Tek bedende birbirinden bağımsız hareket eden iki ayrı kafa düşünmenin, mutlak sonuçlarına dair de bir öngörü ortaya koymak gerekir…

Nasıl çelişkiler, çatışmalar, belirsizlikler üretebileceği ise aşikâr ve ortadadır...

Aynı gövdeyi yöneten bağımsız iki başın nedenli çatışma ve krizler ürettiğine şahit olmuş bir topluma bugün, “yedi başlı bir iktidar” öneriliyor; akıl olmazların zoru içinde olsa da…

Etrafımız istikrarsız devletler ve piyon örgütlerle örülüyken ve adeta "hepimize karşı savaş" yürürken, yalnızca güçlü ve bölünmemiş bir hükümetin engel olabileceği hadiselere, yediye bölünmüş bir iradenin karşı koyabileceğine inanmak, bırakın bu çağın ilim insanlarını 1500’lerin filozofu Thomas Hobbes’u bile çileden çıkarmaya yeter… 

Bir anakronizme düşmeden ifade edilmesi gereken ve kendi şartlarında değerlendirildiğinde, dünya tarihinde ve günümüzde ileri gidebilmiş bütün büyük devlet yapılarının, içerisindeki çift ya da daha fazla başlı yapıları bertaraf ederek ama istişarelerle de alınan kararların ihtilafsız bir şekilde hayata geçirilmesini sağlayan bir yönetim modeli benimsediği görülebilir...

Bugün Başkanlık Sistemine itiraz edenlerin de en temel meselesi başkanlık sistemine karşı olmaları değildir...

Tarihsel gerçekler şunu ortaya koymaktadır ki Cumhuriyet tarihimizin her döneminde inanılan şey güçlü bir lider modelidir...

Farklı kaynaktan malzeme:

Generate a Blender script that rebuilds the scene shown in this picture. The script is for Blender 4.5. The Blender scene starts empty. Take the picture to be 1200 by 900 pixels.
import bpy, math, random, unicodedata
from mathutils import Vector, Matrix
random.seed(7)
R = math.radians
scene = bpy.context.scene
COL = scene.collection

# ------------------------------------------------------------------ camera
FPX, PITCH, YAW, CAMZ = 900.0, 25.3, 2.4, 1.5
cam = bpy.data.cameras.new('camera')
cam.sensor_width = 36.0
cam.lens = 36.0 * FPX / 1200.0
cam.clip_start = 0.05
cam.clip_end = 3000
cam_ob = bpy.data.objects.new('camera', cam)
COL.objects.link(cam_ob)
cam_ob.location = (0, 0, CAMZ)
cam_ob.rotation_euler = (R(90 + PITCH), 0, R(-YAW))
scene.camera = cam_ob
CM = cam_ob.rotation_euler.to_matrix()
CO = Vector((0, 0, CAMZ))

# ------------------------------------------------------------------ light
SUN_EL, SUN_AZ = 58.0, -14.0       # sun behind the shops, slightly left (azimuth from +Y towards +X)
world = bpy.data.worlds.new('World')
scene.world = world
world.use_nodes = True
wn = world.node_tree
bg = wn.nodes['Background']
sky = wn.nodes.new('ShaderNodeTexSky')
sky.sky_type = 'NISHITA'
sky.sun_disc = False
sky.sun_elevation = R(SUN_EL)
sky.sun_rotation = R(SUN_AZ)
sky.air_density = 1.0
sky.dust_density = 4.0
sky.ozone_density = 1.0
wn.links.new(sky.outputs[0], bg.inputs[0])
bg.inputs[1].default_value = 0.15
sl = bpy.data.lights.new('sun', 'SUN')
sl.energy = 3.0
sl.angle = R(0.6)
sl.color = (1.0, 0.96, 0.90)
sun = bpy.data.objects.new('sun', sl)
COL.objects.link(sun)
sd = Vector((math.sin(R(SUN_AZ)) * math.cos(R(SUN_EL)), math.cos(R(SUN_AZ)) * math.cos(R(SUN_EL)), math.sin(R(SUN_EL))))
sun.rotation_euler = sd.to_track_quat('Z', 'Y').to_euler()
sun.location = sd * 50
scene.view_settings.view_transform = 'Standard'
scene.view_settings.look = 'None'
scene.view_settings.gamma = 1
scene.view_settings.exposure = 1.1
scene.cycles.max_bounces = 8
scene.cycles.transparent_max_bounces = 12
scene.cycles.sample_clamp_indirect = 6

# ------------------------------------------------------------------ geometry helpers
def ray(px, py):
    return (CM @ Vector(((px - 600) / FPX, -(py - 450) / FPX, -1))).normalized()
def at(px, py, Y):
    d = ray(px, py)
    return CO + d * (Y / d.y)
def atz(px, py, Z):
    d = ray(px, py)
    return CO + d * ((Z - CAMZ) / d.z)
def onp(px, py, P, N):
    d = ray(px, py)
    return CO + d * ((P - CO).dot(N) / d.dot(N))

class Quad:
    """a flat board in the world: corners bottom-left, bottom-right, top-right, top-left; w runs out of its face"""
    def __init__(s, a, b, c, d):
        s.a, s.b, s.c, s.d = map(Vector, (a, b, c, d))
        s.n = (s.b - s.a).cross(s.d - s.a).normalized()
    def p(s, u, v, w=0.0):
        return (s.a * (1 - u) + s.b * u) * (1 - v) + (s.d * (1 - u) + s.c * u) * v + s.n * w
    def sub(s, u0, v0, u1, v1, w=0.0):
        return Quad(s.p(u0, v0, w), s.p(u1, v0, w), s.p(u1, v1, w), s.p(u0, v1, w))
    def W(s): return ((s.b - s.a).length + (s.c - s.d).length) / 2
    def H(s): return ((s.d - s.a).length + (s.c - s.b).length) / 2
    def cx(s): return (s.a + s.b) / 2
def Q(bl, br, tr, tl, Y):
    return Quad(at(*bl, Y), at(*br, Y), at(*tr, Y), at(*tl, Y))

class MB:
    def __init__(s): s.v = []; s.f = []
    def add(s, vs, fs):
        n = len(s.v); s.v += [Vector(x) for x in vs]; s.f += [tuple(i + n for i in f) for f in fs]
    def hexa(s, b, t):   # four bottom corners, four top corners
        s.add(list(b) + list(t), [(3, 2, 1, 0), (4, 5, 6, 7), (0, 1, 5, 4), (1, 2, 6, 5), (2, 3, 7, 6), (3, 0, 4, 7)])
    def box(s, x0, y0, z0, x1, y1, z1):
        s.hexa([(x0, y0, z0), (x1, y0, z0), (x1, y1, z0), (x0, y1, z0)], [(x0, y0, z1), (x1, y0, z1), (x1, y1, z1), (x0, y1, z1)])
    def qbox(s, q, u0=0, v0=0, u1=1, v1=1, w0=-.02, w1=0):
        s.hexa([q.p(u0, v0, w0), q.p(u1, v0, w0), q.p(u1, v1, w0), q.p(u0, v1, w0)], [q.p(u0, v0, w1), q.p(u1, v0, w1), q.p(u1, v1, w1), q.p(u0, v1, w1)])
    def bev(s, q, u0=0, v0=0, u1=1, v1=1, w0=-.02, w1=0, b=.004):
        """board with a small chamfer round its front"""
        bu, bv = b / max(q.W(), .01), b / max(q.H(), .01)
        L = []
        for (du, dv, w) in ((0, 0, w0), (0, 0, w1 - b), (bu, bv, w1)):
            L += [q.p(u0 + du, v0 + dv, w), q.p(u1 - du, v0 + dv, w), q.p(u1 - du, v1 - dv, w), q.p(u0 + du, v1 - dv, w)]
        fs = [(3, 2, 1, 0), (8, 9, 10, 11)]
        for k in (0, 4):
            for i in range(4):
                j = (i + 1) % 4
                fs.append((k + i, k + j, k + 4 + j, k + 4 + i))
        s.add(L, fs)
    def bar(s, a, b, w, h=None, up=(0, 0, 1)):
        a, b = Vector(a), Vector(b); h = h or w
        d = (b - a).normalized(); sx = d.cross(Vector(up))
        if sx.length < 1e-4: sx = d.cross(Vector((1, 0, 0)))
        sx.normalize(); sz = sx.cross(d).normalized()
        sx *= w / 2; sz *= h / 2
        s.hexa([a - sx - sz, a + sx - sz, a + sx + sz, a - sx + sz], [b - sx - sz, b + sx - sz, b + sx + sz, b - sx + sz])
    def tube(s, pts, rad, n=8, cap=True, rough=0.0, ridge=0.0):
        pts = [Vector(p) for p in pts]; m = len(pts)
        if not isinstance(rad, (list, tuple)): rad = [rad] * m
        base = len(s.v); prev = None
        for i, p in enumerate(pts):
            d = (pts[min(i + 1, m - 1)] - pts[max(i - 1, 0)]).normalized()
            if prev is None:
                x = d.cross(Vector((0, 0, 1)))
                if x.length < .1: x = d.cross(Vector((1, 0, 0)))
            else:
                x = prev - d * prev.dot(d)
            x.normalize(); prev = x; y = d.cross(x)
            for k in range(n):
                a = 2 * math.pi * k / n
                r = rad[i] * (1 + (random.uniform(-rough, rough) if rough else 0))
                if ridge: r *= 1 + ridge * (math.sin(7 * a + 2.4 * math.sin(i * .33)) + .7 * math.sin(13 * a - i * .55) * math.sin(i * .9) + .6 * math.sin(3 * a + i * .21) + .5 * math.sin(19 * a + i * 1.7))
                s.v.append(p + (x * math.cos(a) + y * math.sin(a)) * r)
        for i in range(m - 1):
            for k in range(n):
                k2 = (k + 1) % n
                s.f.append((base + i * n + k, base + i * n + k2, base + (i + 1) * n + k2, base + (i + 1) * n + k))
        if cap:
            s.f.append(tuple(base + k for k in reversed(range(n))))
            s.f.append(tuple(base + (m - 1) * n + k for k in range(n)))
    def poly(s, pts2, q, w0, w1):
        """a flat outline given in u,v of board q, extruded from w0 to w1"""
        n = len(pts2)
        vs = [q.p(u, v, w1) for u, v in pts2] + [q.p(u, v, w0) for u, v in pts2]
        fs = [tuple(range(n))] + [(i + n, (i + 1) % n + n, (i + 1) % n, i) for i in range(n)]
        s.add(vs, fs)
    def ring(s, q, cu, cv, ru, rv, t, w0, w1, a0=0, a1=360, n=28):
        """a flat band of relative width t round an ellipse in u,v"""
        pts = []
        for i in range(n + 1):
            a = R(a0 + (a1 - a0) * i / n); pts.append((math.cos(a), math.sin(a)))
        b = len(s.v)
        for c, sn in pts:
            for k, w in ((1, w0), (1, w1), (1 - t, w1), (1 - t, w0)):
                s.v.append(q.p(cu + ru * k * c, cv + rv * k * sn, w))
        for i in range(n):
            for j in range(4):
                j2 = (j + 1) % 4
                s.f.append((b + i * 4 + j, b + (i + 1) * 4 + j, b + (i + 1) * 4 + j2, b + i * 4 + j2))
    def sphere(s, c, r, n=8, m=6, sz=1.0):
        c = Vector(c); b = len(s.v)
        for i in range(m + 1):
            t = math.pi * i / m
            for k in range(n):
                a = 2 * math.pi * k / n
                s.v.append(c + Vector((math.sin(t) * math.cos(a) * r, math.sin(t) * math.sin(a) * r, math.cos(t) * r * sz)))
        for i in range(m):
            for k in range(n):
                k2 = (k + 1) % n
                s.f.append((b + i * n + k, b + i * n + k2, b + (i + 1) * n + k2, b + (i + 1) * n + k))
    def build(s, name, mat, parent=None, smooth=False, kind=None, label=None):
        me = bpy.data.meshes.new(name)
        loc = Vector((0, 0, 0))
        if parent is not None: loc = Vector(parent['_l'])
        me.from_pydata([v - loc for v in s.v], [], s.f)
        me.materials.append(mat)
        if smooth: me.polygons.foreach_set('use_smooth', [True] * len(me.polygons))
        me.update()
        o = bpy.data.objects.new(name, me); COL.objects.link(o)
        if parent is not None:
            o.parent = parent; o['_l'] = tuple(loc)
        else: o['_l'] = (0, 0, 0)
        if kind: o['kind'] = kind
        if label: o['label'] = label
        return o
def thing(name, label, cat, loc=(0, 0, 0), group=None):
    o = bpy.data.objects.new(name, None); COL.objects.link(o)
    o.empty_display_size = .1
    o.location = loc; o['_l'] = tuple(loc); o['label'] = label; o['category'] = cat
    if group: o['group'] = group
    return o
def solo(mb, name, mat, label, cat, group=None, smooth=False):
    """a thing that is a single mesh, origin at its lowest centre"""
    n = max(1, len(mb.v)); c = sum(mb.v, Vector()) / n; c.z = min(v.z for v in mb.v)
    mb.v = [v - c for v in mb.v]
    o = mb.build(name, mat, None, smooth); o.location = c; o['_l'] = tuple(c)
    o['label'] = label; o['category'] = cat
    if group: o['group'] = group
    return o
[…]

Çok partili hayatın -kırık-dökük de olsa- işleyen sisteminde Rahmetli Erbakan’dan tutun da Demirel ve Özal’a kadar pek çok siyasetçi, Başkanlık Sistemi hayaliyle yaşadı...

Fakat buna muvaffak olamadılar; vesayet odaklarına kaptırılmış iradeleri sebebiyle…

Çünkü ülkeyi yönetirken yaşadıkları tecrübeler, onlara tıkanmalarla ilgili gerçekleri de öğretmiş oluyordu…

Bugün de bir Cumhurbaşkanı ülkeyi istikrarsızlaştıran, hızını yavaşlatan bu kısır döngünün ve çok başlılığın belini milletiyle kırarak devleti yönetecek olanlara güçlü bir irade sağlamıştır…

Bu yakınmalara kendi iktidarlarında “evet” diyenler dahi sadece siyasi kırılganlıkların dayattığı konjonktürel sapmalar sebebiyle “hayır” diyorlar...

ABD’ye, İngiltere’ye, Fransa’ya layık gördüklerini, kendi toplumlarına layık göremiyorlar…

Gerekçe: “ Türk toplumu henüz bu olgunlukta değil...”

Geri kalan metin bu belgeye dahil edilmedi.